Monday, February 24, 2014

Taliban Says It's Suspending Prisoner-Swap Talks, Which WH Says Aren't Happening

http://cnsnews.com/news/article/patrick-goodenough/taliban-says-its-suspending-prisoner-swap-talks-which-wh-says-aren-t

 

Taliban Says It's Suspending Prisoner-Swap Talks, Which WH Says Aren’t Happening

February 24, 2014 - 4:12 AM


By Patrick Goodenough

Taliban fighters pose with an RPG in Afghanistan’s Zabul province. (AP Photo/Allauddin Khan, File)

(CNSNews.com) – An announcement by the Taliban Sunday saying it was suspending talks with the U.S. over a possible prisoner exchange came five days after the White House denied that “active negotiations” were taking place.

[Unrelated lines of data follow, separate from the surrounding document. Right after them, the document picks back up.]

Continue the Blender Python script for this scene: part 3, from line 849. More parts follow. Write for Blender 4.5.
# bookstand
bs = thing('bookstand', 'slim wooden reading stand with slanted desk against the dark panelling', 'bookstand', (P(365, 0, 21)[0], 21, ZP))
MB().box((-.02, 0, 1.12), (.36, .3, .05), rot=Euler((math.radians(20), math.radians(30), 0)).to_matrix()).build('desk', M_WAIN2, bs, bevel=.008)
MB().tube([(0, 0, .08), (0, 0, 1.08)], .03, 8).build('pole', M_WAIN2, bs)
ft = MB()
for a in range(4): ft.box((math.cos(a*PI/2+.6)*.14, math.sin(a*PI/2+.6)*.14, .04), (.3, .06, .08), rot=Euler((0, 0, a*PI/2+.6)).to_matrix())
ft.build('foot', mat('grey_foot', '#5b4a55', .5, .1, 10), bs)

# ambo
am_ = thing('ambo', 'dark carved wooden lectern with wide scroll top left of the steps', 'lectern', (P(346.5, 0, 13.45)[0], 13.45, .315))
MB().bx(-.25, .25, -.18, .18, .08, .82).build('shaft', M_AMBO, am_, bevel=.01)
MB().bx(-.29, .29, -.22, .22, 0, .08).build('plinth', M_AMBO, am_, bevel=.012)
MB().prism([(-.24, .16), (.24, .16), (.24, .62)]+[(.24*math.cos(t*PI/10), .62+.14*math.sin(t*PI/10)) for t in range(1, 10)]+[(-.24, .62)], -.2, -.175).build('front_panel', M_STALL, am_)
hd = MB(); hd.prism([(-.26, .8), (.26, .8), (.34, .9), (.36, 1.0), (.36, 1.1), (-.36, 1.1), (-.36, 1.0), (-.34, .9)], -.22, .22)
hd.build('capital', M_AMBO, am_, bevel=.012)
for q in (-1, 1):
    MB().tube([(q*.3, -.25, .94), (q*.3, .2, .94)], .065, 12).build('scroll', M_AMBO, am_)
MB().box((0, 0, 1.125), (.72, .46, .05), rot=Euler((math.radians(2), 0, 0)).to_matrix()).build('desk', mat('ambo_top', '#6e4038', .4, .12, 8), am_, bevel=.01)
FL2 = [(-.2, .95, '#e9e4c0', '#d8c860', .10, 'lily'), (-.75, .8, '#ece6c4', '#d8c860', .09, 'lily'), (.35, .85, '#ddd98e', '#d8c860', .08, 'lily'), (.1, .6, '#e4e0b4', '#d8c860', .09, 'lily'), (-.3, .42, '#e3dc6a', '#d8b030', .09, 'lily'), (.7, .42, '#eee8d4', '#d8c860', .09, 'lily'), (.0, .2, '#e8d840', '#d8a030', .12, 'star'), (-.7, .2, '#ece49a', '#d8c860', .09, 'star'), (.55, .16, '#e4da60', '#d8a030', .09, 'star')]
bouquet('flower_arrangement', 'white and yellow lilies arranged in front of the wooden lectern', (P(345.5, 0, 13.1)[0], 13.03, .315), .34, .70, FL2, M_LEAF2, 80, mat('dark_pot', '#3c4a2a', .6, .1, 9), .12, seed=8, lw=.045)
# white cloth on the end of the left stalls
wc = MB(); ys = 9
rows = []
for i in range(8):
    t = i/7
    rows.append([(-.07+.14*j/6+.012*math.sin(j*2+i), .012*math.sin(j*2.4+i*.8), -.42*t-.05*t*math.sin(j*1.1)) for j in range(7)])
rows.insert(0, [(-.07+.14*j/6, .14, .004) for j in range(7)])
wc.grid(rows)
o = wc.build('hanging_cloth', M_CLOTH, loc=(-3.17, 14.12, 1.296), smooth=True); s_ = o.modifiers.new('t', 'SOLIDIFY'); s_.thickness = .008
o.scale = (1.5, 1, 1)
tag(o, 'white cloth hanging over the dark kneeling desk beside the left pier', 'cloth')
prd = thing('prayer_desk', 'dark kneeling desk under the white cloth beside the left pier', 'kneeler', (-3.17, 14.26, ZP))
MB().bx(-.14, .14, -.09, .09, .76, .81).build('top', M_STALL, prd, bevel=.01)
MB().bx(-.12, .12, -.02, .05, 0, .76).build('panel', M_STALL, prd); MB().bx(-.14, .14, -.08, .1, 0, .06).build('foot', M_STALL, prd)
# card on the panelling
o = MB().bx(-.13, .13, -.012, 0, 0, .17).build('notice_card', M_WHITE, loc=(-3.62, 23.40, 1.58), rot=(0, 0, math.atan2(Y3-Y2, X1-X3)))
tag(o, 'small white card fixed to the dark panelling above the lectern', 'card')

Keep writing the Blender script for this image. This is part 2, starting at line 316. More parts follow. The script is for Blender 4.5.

Taliban spokesman Zabiullah Mujahid said in a statement that secret talks over a prisoner swap have been underway in the United Arab Emirates.

He claimed that progress had been made – including the Taliban’s release of a video providing the U.S. with evidence that captured U.S. Army Sgt. Bowe Bergdahl is still alive – but that the group has decided to suspend the initiative due to the “current complexity of the political situation in Afghanistan.”

“The process will remain suspended without the exchange of the prisoners until our decision to resume.”

Bergdahl, 27, from Hailey, Idaho, was captured in Afghanistan in mid-2009, and is believed to be in the hands of the Haqqani network, a terrorist group affiliated to both the Taliban and al-Qaeda.

After the Washington Post reported last week that the administration has decided to try to resume long-stalled talks over a prisoner exchange, White House press secretary Jay Carney told reporters that the U.S. was “not … involved in active negotiations with the Taliban” in a bid to secure Bergdahl’s freedom.

Carney said that should talks with the Taliban resume, “then we will want to talk with the Taliban about the safe return of Sergeant Bergdahl.”

He added that the U.S. was working daily to see the captured soldier returned home safely, “using our military, our intelligence and our diplomatic tools.”

The Taliban wants five senior prisoners currently held at Guantanamo Bay freed in exchange for Bergdahl. Four of the five who have been named all had links to al-Qaeda before they were captured.

Arguably the most controversial of them is former Taliban military chief Mohammed Fazl, who is accused of responsibility for the slaughter of large numbers of minority Shi’ites during the period when the Taliban ruled over most of Afghanistan, from the mid-1990s until October 2001.

The others are former Taliban deputy intelligence minister Abdul Haq Wasiq; former Taliban governor and military commander Norullah Noori; former Taliban governor of Herat province Khairullah Khairkhwa; and Mohammed Nabi, who held various Taliban posts, including that of chief of security in Qalat, capital of the southern province of Zabul.

The Washington Post report, citing “current and former officials” said the administration had decided to sweeten an earlier offer by agreeing to a simultaneous rather than staggered release of the five Taliban detainees, in exchange for Bergdahl.

It said the five Guantanamo detainees would be released into the “protective custody” of Qatar. The small Gulf state has played a mediating role in past exchanges between the U.S. and Taliban representatives, and allowed the group to open a political office in Doha last June.

The Obama administration’s stated position on reconciliation with militants in Afghanistan is that Taliban leaders pledge to stop fighting, end support for al-Qaeda, and abide by the Afghan constitution, including the constitutional guarantees of rights for women.

Based in Pakistan’s North Waziristan tribal district but operating on both sides of the border, the Haqqani network has been in existence for longer than both the Taliban and al-Qaeda, although the U.S. government only designated it as a foreign terrorist organization in September 2012 – and only then after congressional pressure and a legislative deadline.

International Security Assistance Force (ISAF) commanders in Afghanistan have described it as one of the most formidable foes faced by the coalition and Afghan national forces.

The Haqqani network has long enjoyed close ties to Pakistan’s Inter-Services Intelligence agency, and regional security experts expect it to have an ongoing role in Afghanistan after the ISAF mission is completed at the end of this year.